Reproduce the listing below word for word, with no pictures.

BEGIN RECORDED DATA

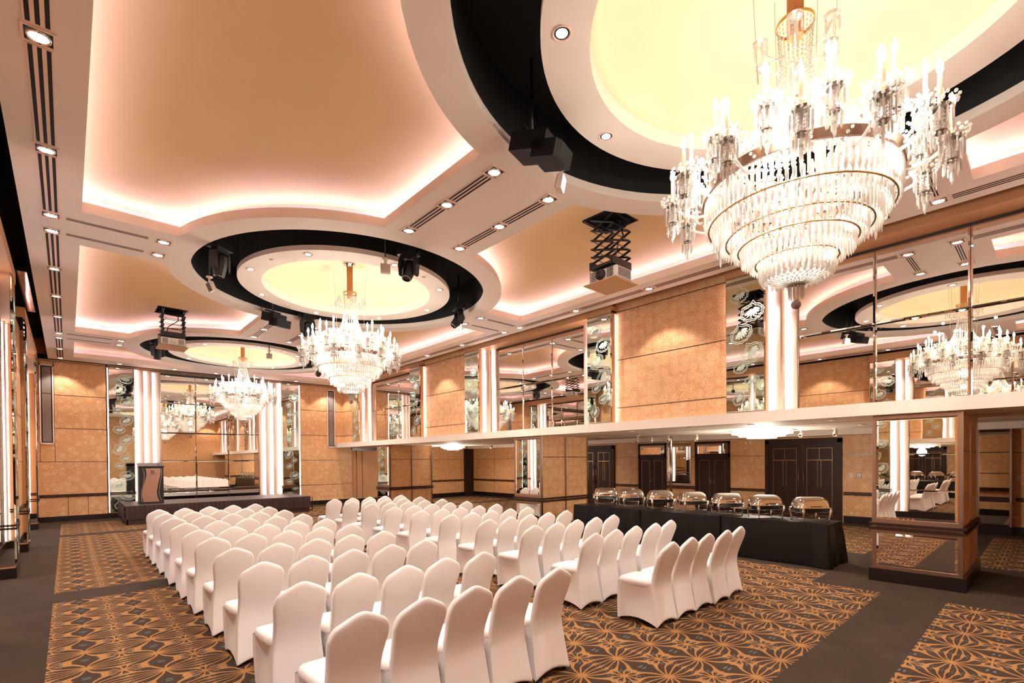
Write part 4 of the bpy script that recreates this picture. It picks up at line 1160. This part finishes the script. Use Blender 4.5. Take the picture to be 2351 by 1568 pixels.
def chafer(x, y, rz, label):
    """roll-top chafing dish, front towards -y of its own frame"""
    t = thing('chafing_dish', label, 'chafing dish', (x, y, .7455), rz, 'steel chafing dishes')
    w, d = .29, .19
    def ring(hw, hd, z, n=36, e=.3):
        pts = []
        for q in range(n):
            a = 2*PI*q/n; ca, sa = math.cos(a), math.sin(a); pts.append((math.copysign(abs(ca)**e, ca)*hw, math.copysign(abs(sa)**e, sa)*hd, z))
        return pts
    b = MB(); L = [ring(w-.03,d-.03,.155), ring(w-.012,d-.012,.17), ring(w-.008,d-.008,.225), ring(w+.012,d+.012,.23), ring(w+.012,d+.012,.242), ring(w-.01,d-.01,.244)]; n = 36
    b.add([p for l in L for p in l], [(k*n+q, k*n+(q+1)%n, (k+1)*n+(q+1)%n, (k+1)*n+q) for k in range(len(L)-1) for q in range(n)] + [tuple(reversed(range(n)))], 0, True)
    body = b.build('water_pan', M['chrome'], t)
    b = MB(); nx, na = 14, 16; vs = []
    for i in range(nx+1):
        u = -1+2*i/nx; s = (1-abs(u)**7)**.5 if abs(u) < 1 else 0; s = max(s, .02)
        xx = u*(w-.004)
        for j in range(na+1):
            a = PI*j/na; vs.append((xx, -(d-.006)*math.cos(a)*(.55+.45*s), .243+.19*math.sin(a)**.9*s))
    b.add(vs, [(i*(na+1)+j, i*(na+1)+j+1, (i+1)*(na+1)+j+1, (i+1)*(na+1)+j) for i in range(nx) for j in range(na)], 0, True)
    lid = b.build('roll_lid', M['chrome'], t)
    b = MB(); b.tube([(-.075,-d-.0,.268),(-.07,-d-.035,.272),(.07,-d-.035,.272),(.075,-d-.0,.268)], .008, 8); b.build('lid_handle', M['blackplastic'], lid)
    for sx in (-1,1):
        b = MB(); T_ = Matrix.Translation((sx*(w+.004),0,.243)) @ Matrix.Rotation(PI/2, 4, 'Y'); b.lathe([(.03,-.018),(.036,-.006),(.036,.006),(.03,.018)], 16, (0,0), 0, True, True, T_); b.build('hinge', M['chrome'], lid)
        for sy in (-1,1):
            l = MB(); l.tube([(sx*(w-.05), sy*(d-.01), .235),(sx*(w-.045), sy*(d+.006), .18),(sx*(w-.055), sy*(d-.004), .10),(sx*(w-.065), sy*(d-.012), .03),(sx*(w-.065), sy*(d-.012), .0)], [.022,.027,.018,.010,.013], 10); l.build('leg', M['chrome'], t)
        b = MB(); b.box(sx*(w+.01)-.014, sx*(w+.01)+.014, -.05, .05, .18, .225); b.build('side_bracket', M['chrome'], body)
    b = MB()
    for sy in (-1,1): b.tube([(-w+.065,sy*(d-.02),.055),(-.1,sy*(d-.03),.045),(.1,sy*(d-.03),.045),(w-.065,sy*(d-.02),.055)], .006, 6)
    for sx in (-1,1): b.tube([(sx*(w-.065),-d+.02,.055),(sx*(w-.11),0,.035),(sx*(w-.065),d-.02,.055)], .006, 6)
    b.build('fuel_rack', M['chrome'], t)
for k, (y, dr) in enumerate(((2.93,0),(3.69,2),(4.42,-3),(5.16,3),(5.92,0),(6.68,2),(7.42,-4))):
    chafer(9.83, y, math.radians(-40+dr), ('steel roll-top chafing dish at the table end nearest the mirror pillar','second steel chafing dish from the draped table corner','third steel chafing dish from the draped table corner','steel chafing dish in the middle of the seven','third steel chafing dish from the wallpapered pillar','second steel chafing dish from the wallpapered pillar','steel chafing dish at the wallpapered pillar end of the row')[k])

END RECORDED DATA

**ANSWER**
Write part 4 of the bpy script that recreates this picture. It picks up at line 1160. This part finishes the script. Use Blender 4.5. Take the picture to be 2351 by 1568 pixels.
def chafer(x, y, rz, label):
    """roll-top chafing dish, front towards -y of its own frame"""
    t = thing('chafing_dish', label, 'chafing dish', (x, y, .7455), rz, 'steel chafing dishes')
    w, d = .29, .19
    def ring(hw, hd, z, n=36, e=.3):
        pts = []
        for q in range(n):
            a = 2*PI*q/n; ca, sa = math.cos(a), math.sin(a); pts.append((math.copysign(abs(ca)**e, ca)*hw, math.copysign(abs(sa)**e, sa)*hd, z))
        return pts
    b = MB(); L = [ring(w-.03,d-.03,.155), ring(w-.012,d-.012,.17), ring(w-.008,d-.008,.225), ring(w+.012,d+.012,.23), ring(w+.012,d+.012,.242), ring(w-.01,d-.01,.244)]; n = 36
    b.add([p for l in L for p in l], [(k*n+q, k*n+(q+1)%n, (k+1)*n+(q+1)%n, (k+1)*n+q) for k in range(len(L)-1) for q in range(n)] + [tuple(reversed(range(n)))], 0, True)
    body = b.build('water_pan', M['chrome'], t)
    b = MB(); nx, na = 14, 16; vs = []
    for i in range(nx+1):
        u = -1+2*i/nx; s = (1-abs(u)**7)**.5 if abs(u) < 1 else 0; s = max(s, .02)
        xx = u*(w-.004)
        for j in range(na+1):
            a = PI*j/na; vs.append((xx, -(d-.006)*math.cos(a)*(.55+.45*s), .243+.19*math.sin(a)**.9*s))
    b.add(vs, [(i*(na+1)+j, i*(na+1)+j+1, (i+1)*(na+1)+j+1, (i+1)*(na+1)+j) for i in range(nx) for j in range(na)], 0, True)
    lid = b.build('roll_lid', M['chrome'], t)
    b = MB(); b.tube([(-.075,-d-.0,.268),(-.07,-d-.035,.272),(.07,-d-.035,.272),(.075,-d-.0,.268)], .008, 8); b.build('lid_handle', M['blackplastic'], lid)
    for sx in (-1,1):
        b = MB(); T_ = Matrix.Translation((sx*(w+.004),0,.243)) @ Matrix.Rotation(PI/2, 4, 'Y'); b.lathe([(.03,-.018),(.036,-.006),(.036,.006),(.03,.018)], 16, (0,0), 0, True, True, T_); b.build('hinge', M['chrome'], lid)
        for sy in (-1,1):
            l = MB(); l.tube([(sx*(w-.05), sy*(d-.01), .235),(sx*(w-.045), sy*(d+.006), .18),(sx*(w-.055), sy*(d-.004), .10),(sx*(w-.065), sy*(d-.012), .03),(sx*(w-.065), sy*(d-.012), .0)], [.022,.027,.018,.010,.013], 10); l.build('leg', M['chrome'], t)
        b = MB(); b.box(sx*(w+.01)-.014, sx*(w+.01)+.014, -.05, .05, .18, .225); b.build('side_bracket', M['chrome'], body)
    b = MB()
    for sy in (-1,1): b.tube([(-w+.065,sy*(d-.02),.055),(-.1,sy*(d-.03),.045),(.1,sy*(d-.03),.045),(w-.065,sy*(d-.02),.055)], .006, 6)
    for sx in (-1,1): b.tube([(sx*(w-.065),-d+.02,.055),(sx*(w-.11),0,.035),(sx*(w-.065),d-.02,.055)], .006, 6)
    b.build('fuel_rack', M['chrome'], t)
for k, (y, dr) in enumerate(((2.93,0),(3.69,2),(4.42,-3),(5.16,3),(5.92,0),(6.68,2),(7.42,-4))):
    chafer(9.83, y, math.radians(-40+dr), ('steel roll-top chafing dish at the table end nearest the mirror pillar','second steel chafing dish from the draped table corner','third steel chafing dish from the draped table corner','steel chafing dish in the middle of the seven','third steel chafing dish from the wallpapered pillar','second steel chafing dish from the wallpapered pillar','steel chafing dish at the wallpapered pillar end of the row')[k])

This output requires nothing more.